I must be missing something obvious (assuming I took notes correctly) but I don’t see the reason for this claim… I guess I should use that $y_0$ is the only closed point in $\operatorname{Spec} R$, but I don’t know how.

Answer 1

Suppose $U\subset X$ is an open set containing $f(y_0)$. Then $f^{-1}(U)$ is an open set in $\operatorname{Spec} R$ which contains $y_0=V(\mathfrak{m})$. I claim such an open subset must be the whole of $\operatorname{Spec} R$.

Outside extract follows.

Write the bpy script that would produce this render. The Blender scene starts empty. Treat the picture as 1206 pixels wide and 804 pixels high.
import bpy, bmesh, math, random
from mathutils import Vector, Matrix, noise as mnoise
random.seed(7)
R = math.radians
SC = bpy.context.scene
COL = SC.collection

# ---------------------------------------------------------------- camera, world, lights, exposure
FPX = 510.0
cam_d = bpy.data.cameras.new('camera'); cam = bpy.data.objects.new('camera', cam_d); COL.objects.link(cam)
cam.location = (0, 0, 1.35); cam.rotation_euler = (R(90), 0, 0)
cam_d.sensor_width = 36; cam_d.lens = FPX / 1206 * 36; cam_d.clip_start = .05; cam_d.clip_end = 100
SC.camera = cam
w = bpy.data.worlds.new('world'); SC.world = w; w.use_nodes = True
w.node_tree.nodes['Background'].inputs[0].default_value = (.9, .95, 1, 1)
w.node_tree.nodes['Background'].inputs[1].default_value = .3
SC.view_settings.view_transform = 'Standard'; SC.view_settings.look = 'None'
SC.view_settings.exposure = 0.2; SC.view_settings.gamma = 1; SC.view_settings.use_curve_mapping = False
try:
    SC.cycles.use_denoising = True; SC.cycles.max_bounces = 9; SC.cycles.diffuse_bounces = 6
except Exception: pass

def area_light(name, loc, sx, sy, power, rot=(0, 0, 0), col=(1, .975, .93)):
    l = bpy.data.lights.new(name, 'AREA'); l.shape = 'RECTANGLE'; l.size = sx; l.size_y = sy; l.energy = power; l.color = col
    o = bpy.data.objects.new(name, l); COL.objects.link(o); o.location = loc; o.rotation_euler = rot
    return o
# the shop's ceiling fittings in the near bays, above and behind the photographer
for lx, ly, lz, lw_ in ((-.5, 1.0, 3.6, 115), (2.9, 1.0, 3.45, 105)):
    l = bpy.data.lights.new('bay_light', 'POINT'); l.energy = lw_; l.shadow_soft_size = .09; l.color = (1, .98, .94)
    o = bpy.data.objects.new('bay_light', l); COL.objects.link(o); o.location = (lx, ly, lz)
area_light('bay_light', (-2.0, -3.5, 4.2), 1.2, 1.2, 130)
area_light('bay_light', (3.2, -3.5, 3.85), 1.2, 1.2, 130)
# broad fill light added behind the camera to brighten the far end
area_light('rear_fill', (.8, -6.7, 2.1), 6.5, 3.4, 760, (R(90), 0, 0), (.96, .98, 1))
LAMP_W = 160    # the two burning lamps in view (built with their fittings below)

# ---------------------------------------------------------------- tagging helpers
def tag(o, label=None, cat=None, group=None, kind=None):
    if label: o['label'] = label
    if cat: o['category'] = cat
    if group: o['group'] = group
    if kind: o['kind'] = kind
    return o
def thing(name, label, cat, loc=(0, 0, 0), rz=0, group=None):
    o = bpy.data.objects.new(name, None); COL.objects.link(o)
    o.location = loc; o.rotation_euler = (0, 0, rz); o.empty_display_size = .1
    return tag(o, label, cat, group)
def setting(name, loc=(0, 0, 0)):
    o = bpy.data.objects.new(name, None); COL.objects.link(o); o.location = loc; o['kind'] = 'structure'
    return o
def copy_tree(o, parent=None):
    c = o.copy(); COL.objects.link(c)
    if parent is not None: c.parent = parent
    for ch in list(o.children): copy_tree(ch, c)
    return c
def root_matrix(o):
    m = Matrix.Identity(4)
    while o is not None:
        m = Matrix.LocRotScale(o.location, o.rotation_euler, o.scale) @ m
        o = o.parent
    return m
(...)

Let $Z\subset X$ be the closed complement of $f^{-1}(U)$. Then we may write $Z=V(I)$ as sets for some ideal $I\subset R$. Since every proper ideal is contained in a maximal ideal, if $I$ were proper we'd have $I\subset\mathfrak{m}$, or $\{y_0\} = V(\mathfrak{m})\subset V(I)$ (as sets). But this does not happen, so $I$ is the unit ideal, or $V(I)=\emptyset$, and $f^{-1}(U)=\operatorname{Spec} R$.

Answer 2

We may assume $X=\mathrm{Spec}A$ is affine. Since open subsets of $X$ are intersections of $U_f:=\mathrm{Spec}(A_f)$, it suffices to let $U=U_f$. But now we have a homomorphism $\varphi\colon A\to R$ such that there is a homomorphism $A_f\to R/m$, i.e., $\overline f\in R/m$ is invertible. We need to show $\varphi$ can be lifted to a homomorphism $A_f\to R$, i.e., that $f\in R$ is invertible. But this is clear, since $f\in R\backslash \mathfrak m$, so $f$ is a unit (from basic properties of local rings).